- [WHAT IS ASKED] Carry none of the pictures over; set down the material below exactly.

[Start of STORED RECORDS]

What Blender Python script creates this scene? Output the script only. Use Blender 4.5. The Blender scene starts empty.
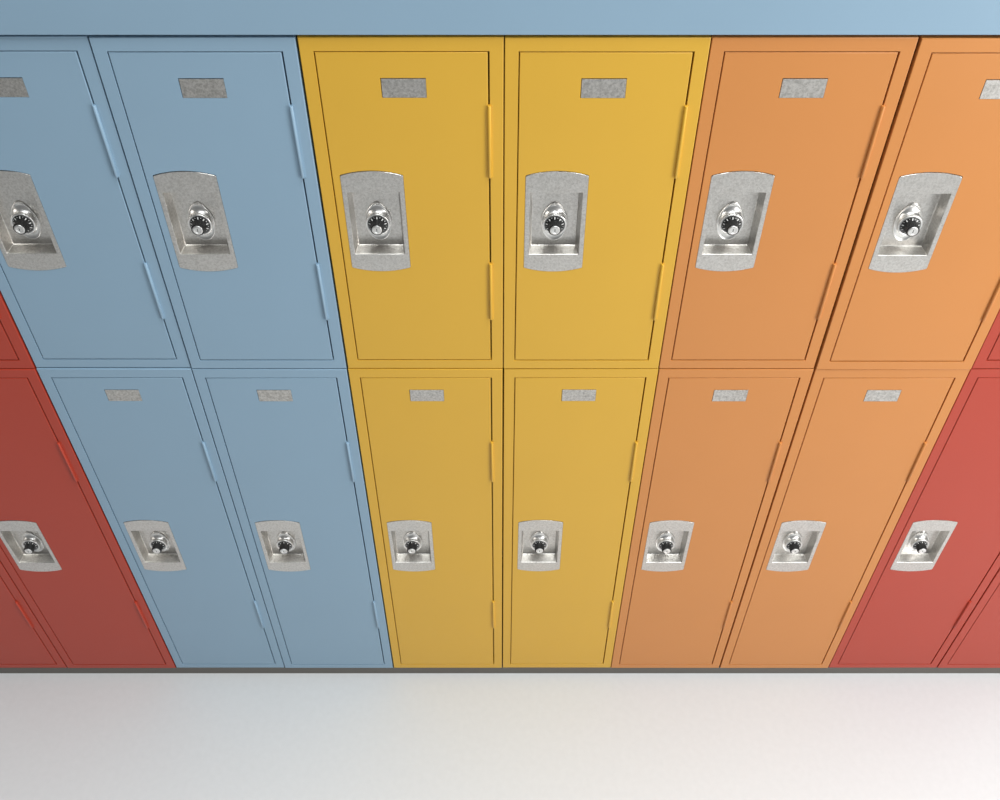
import bpy, bmesh, math, random
from mathutils import Vector
random.seed(4)
PI = math.pi
S = bpy.context.scene
COL = S.collection

# ------------------------------------------------------------------ materials
def new_mat(name):
    m = bpy.data.materials.new(name); m.use_nodes = True
    nt = m.node_tree
    return m, nt, nt.nodes['Principled BSDF']

def paint(name, rgb, rough=0.42):
    """powder-coated sheet steel: tiny orange-peel bump, faint mottling"""
    m, nt, b = new_mat(name)
    N, L = nt.nodes, nt.links
    tc = N.new('ShaderNodeTexCoord')
    n1 = N.new('ShaderNodeTexNoise'); n1.inputs['Scale'].default_value = 520; n1.inputs['Detail'].default_value = 2
    n2 = N.new('ShaderNodeTexNoise'); n2.inputs['Scale'].default_value = 5; n2.inputs['Detail'].default_value = 3
    L.new(tc.outputs['Object'], n1.inputs['Vector']); L.new(tc.outputs['Object'], n2.inputs['Vector'])
    bp = N.new('ShaderNodeBump'); bp.inputs['Strength'].default_value = 0.10; bp.inputs['Distance'].default_value = 0.0006
    L.new(n1.outputs['Fac'], bp.inputs['Height']); L.new(bp.outputs['Normal'], b.inputs['Normal'])
    mr = N.new('ShaderNodeMapRange'); mr.inputs['To Min'].default_value = 0.965; mr.inputs['To Max'].default_value = 1.035
    L.new(n2.outputs['Fac'], mr.inputs['Value'])
    hs = N.new('ShaderNodeHueSaturation'); hs.inputs['Color'].default_value = (*rgb, 1)
    L.new(mr.outputs['Result'], hs.inputs['Value']); L.new(hs.outputs['Color'], b.inputs['Base Color'])
    b.inputs['Roughness'].default_value = rough
    b.inputs['Specular IOR Level'].default_value = 0.5
    return m

def metal(name, lo, hi, rough, scale, bump=0.05):
    m, nt, b = new_mat(name)
    N, L = nt.nodes, nt.links
    tc = N.new('ShaderNodeTexCoord'); oi = N.new('ShaderNodeObjectInfo')
    sc = N.new('ShaderNodeVectorMath'); sc.operation = 'SCALE'; sc.inputs[0].default_value = (13.1, 7.7, 21.3)
    L.new(oi.outputs['Random'], sc.inputs['Scale'])
    ad = N.new('ShaderNodeVectorMath'); ad.operation = 'ADD'
    L.new(tc.outputs['Object'], ad.inputs[0]); L.new(sc.outputs[0], ad.inputs[1])
    n1 = N.new('ShaderNodeTexNoise'); n1.inputs['Scale'].default_value = scale; n1.inputs['Detail'].default_value = 7; n1.inputs['Roughness'].default_value = 0.65
    n1.inputs['Distortion'].default_value = 0.6
    L.new(ad.outputs[0], n1.inputs['Vector'])
    cr = N.new('ShaderNodeValToRGB')
    cr.color_ramp.elements[0].position = 0.32; cr.color_ramp.elements[0].color = (*lo, 1)
    cr.color_ramp.elements[1].position = 0.60; cr.color_ramp.elements[1].color = (*hi, 1)
    L.new(n1.outputs['Fac'], cr.inputs['Fac']); L.new(cr.outputs['Color'], b.inputs['Base Color'])
    mr = N.new('ShaderNodeMapRange'); mr.inputs['To Min'].default_value = rough + 0.08; mr.inputs['To Max'].default_value = rough - 0.06
    L.new(n1.outputs['Fac'], mr.inputs['Value']); L.new(mr.outputs['Result'], b.inputs['Roughness'])
    bp = N.new('ShaderNodeBump'); bp.inputs['Strength'].default_value = bump; bp.inputs['Distance'].default_value = 0.001
    L.new(n1.outputs['Fac'], bp.inputs['Height']); L.new(bp.outputs['Normal'], b.inputs['Normal'])
    b.inputs['Metallic'].default_value = 1.0
    return m

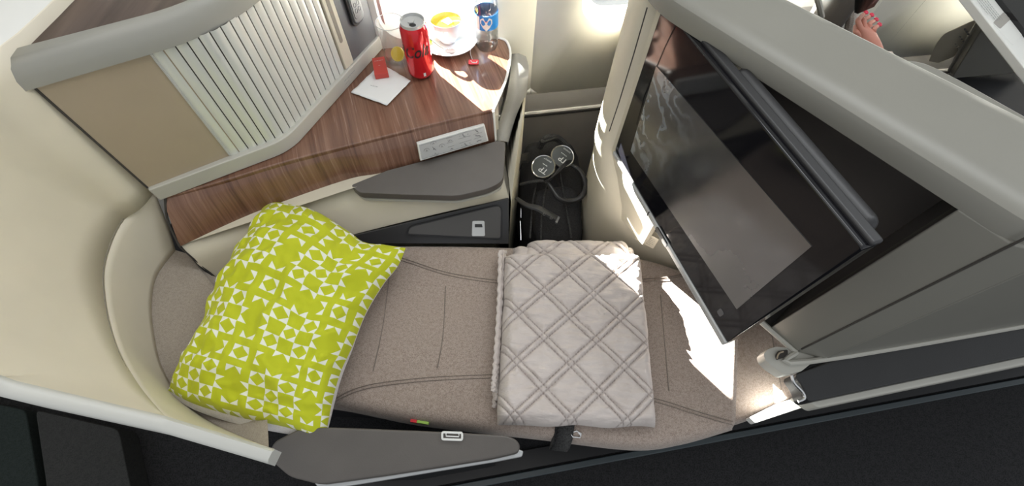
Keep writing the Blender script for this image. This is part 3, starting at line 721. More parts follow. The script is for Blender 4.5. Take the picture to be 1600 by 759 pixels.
def pil_pt(i, j, side):
    s = i / (NU - 1) * 2 - 1; t = j / (NV - 1) * 2 - 1
    u = math.sin(s * math.pi / 2) * .35 + s * .65; v = math.sin(t * math.pi / 2) * .3 + t * .7
    uu, vv = (u + 1) / 2, (v + 1) / 2
    p = eT(uu) * (1 - vv) + eB(uu) * vv + eL(vv) * (1 - uu) + eR(vv) * uu - (TL * (1 - uu) * (1 - vv) + TR * uu * (1 - vv) + BL * (1 - uu) * vv + BR * uu * vv)
    e = max(0, (1 - abs(u) ** 2.6) * (1 - abs(v) ** 3.0)) ** .52
    h = (.080 if side > 0 else -.055) * e
    wr = mn.noise(V(u * 3.0, v * 4.5, 3.1)) * .016 + (1 - abs(mn.noise(V(u * 5 + v * 4, v * 5 - u * 2, 1.7)))) ** 4 * .006 + mn.noise(V(u * 12 + 3 * v, v * 9 - u * 6, 4)) * .0032
    rad = max(abs(u), abs(v)); wr += .004 * math.sin((u * 14 if abs(v) > abs(u) else v * 22) + 2 * mn.noise(V(u * 3, v * 3, 0))) * max(0, (rad - .7) / .3) * (1 - max(0, rad - .97) / .03)
    edge = min(1, e * 2.2)
    q = p + V(0, 0, h + (wr * edge if side > 0 else 0))
    if side < 0:
        o_ = (p - (TL + TR + BL + BR) / 4); o_.z = 0; q += o_.normalized() * .020 * max(0, math.sin(math.pi * min(1, e * 1.3))) * max(0, v)
        q.z = max(q.z, .50)
    return q, (u, v)
rows = []; uvs = []
for j in range(NV):
    r = []
    for i in range(NU):
        q, (u, v) = pil_pt(i, j, 1); r.append(q); uvs.append((5.15 + 5.6 * (u * .88 + .17 * u ** 3) , 7.9 + 8.4 * (v * .93 + .10 * v ** 3)))
    rows.append(r)
b = MB(); b.loft(rows); o = b.build('printed_cover', 'pillow', pil, uv=uvs, ang=3, flip=True, sub=1)
rows = [[pil_pt(i, j, -1)[0] for i in range(NU)] for j in range(NV)]
b = MB(); b.loft(rows); b.build('white_back', 'pillowback', pil, ang=3, label='plain white underside of the pillow')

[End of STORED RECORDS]

- [ANSWER TO THE PROBLEM]
What Blender Python script creates this scene? Output the script only. Use Blender 4.5. The Blender scene starts empty.
import bpy, bmesh, math, random
from mathutils import Vector
random.seed(4)
PI = math.pi
S = bpy.context.scene
COL = S.collection

# ------------------------------------------------------------------ materials
def new_mat(name):
    m = bpy.data.materials.new(name); m.use_nodes = True
    nt = m.node_tree
    return m, nt, nt.nodes['Principled BSDF']

def paint(name, rgb, rough=0.42):
    """powder-coated sheet steel: tiny orange-peel bump, faint mottling"""
    m, nt, b = new_mat(name)
    N, L = nt.nodes, nt.links
    tc = N.new('ShaderNodeTexCoord')
    n1 = N.new('ShaderNodeTexNoise'); n1.inputs['Scale'].default_value = 520; n1.inputs['Detail'].default_value = 2
    n2 = N.new('ShaderNodeTexNoise'); n2.inputs['Scale'].default_value = 5; n2.inputs['Detail'].default_value = 3
    L.new(tc.outputs['Object'], n1.inputs['Vector']); L.new(tc.outputs['Object'], n2.inputs['Vector'])
    bp = N.new('ShaderNodeBump'); bp.inputs['Strength'].default_value = 0.10; bp.inputs['Distance'].default_value = 0.0006
    L.new(n1.outputs['Fac'], bp.inputs['Height']); L.new(bp.outputs['Normal'], b.inputs['Normal'])
    mr = N.new('ShaderNodeMapRange'); mr.inputs['To Min'].default_value = 0.965; mr.inputs['To Max'].default_value = 1.035
    L.new(n2.outputs['Fac'], mr.inputs['Value'])
    hs = N.new('ShaderNodeHueSaturation'); hs.inputs['Color'].default_value = (*rgb, 1)
    L.new(mr.outputs['Result'], hs.inputs['Value']); L.new(hs.outputs['Color'], b.inputs['Base Color'])
    b.inputs['Roughness'].default_value = rough
    b.inputs['Specular IOR Level'].default_value = 0.5
    return m

def metal(name, lo, hi, rough, scale, bump=0.05):
    m, nt, b = new_mat(name)
    N, L = nt.nodes, nt.links
    tc = N.new('ShaderNodeTexCoord'); oi = N.new('ShaderNodeObjectInfo')
    sc = N.new('ShaderNodeVectorMath'); sc.operation = 'SCALE'; sc.inputs[0].default_value = (13.1, 7.7, 21.3)
    L.new(oi.outputs['Random'], sc.inputs['Scale'])
    ad = N.new('ShaderNodeVectorMath'); ad.operation = 'ADD'
    L.new(tc.outputs['Object'], ad.inputs[0]); L.new(sc.outputs[0], ad.inputs[1])
    n1 = N.new('ShaderNodeTexNoise'); n1.inputs['Scale'].default_value = scale; n1.inputs['Detail'].default_value = 7; n1.inputs['Roughness'].default_value = 0.65
    n1.inputs['Distortion'].default_value = 0.6
    L.new(ad.outputs[0], n1.inputs['Vector'])
    cr = N.new('ShaderNodeValToRGB')
    cr.color_ramp.elements[0].position = 0.32; cr.color_ramp.elements[0].color = (*lo, 1)
    cr.color_ramp.elements[1].position = 0.60; cr.color_ramp.elements[1].color = (*hi, 1)
    L.new(n1.outputs['Fac'], cr.inputs['Fac']); L.new(cr.outputs['Color'], b.inputs['Base Color'])
    mr = N.new('ShaderNodeMapRange'); mr.inputs['To Min'].default_value = rough + 0.08; mr.inputs['To Max'].default_value = rough - 0.06
    L.new(n1.outputs['Fac'], mr.inputs['Value']); L.new(mr.outputs['Result'], b.inputs['Roughness'])
    bp = N.new('ShaderNodeBump'); bp.inputs['Strength'].default_value = bump; bp.inputs['Distance'].default_value = 0.001
    L.new(n1.outputs['Fac'], bp.inputs['Height']); L.new(bp.outputs['Normal'], b.inputs['Normal'])
    b.inputs['Metallic'].default_value = 1.0
    return m

Keep writing the Blender script for this image. This is part 3, starting at line 721. More parts follow. The script is for Blender 4.5. Take the picture to be 1600 by 759 pixels.
def pil_pt(i, j, side):
    s = i / (NU - 1) * 2 - 1; t = j / (NV - 1) * 2 - 1
    u = math.sin(s * math.pi / 2) * .35 + s * .65; v = math.sin(t * math.pi / 2) * .3 + t * .7
    uu, vv = (u + 1) / 2, (v + 1) / 2
    p = eT(uu) * (1 - vv) + eB(uu) * vv + eL(vv) * (1 - uu) + eR(vv) * uu - (TL * (1 - uu) * (1 - vv) + TR * uu * (1 - vv) + BL * (1 - uu) * vv + BR * uu * vv)
    e = max(0, (1 - abs(u) ** 2.6) * (1 - abs(v) ** 3.0)) ** .52
    h = (.080 if side > 0 else -.055) * e
    wr = mn.noise(V(u * 3.0, v * 4.5, 3.1)) * .016 + (1 - abs(mn.noise(V(u * 5 + v * 4, v * 5 - u * 2, 1.7)))) ** 4 * .006 + mn.noise(V(u * 12 + 3 * v, v * 9 - u * 6, 4)) * .0032
    rad = max(abs(u), abs(v)); wr += .004 * math.sin((u * 14 if abs(v) > abs(u) else v * 22) + 2 * mn.noise(V(u * 3, v * 3, 0))) * max(0, (rad - .7) / .3) * (1 - max(0, rad - .97) / .03)
    edge = min(1, e * 2.2)
    q = p + V(0, 0, h + (wr * edge if side > 0 else 0))
    if side < 0:
        o_ = (p - (TL + TR + BL + BR) / 4); o_.z = 0; q += o_.normalized() * .020 * max(0, math.sin(math.pi * min(1, e * 1.3))) * max(0, v)
        q.z = max(q.z, .50)
    return q, (u, v)
rows = []; uvs = []
for j in range(NV):
    r = []
    for i in range(NU):
        q, (u, v) = pil_pt(i, j, 1); r.append(q); uvs.append((5.15 + 5.6 * (u * .88 + .17 * u ** 3) , 7.9 + 8.4 * (v * .93 + .10 * v ** 3)))
    rows.append(r)
b = MB(); b.loft(rows); o = b.build('printed_cover', 'pillow', pil, uv=uvs, ang=3, flip=True, sub=1)
rows = [[pil_pt(i, j, -1)[0] for i in range(NU)] for j in range(NV)]
b = MB(); b.loft(rows); b.build('white_back', 'pillowback', pil, ang=3, label='plain white underside of the pillow')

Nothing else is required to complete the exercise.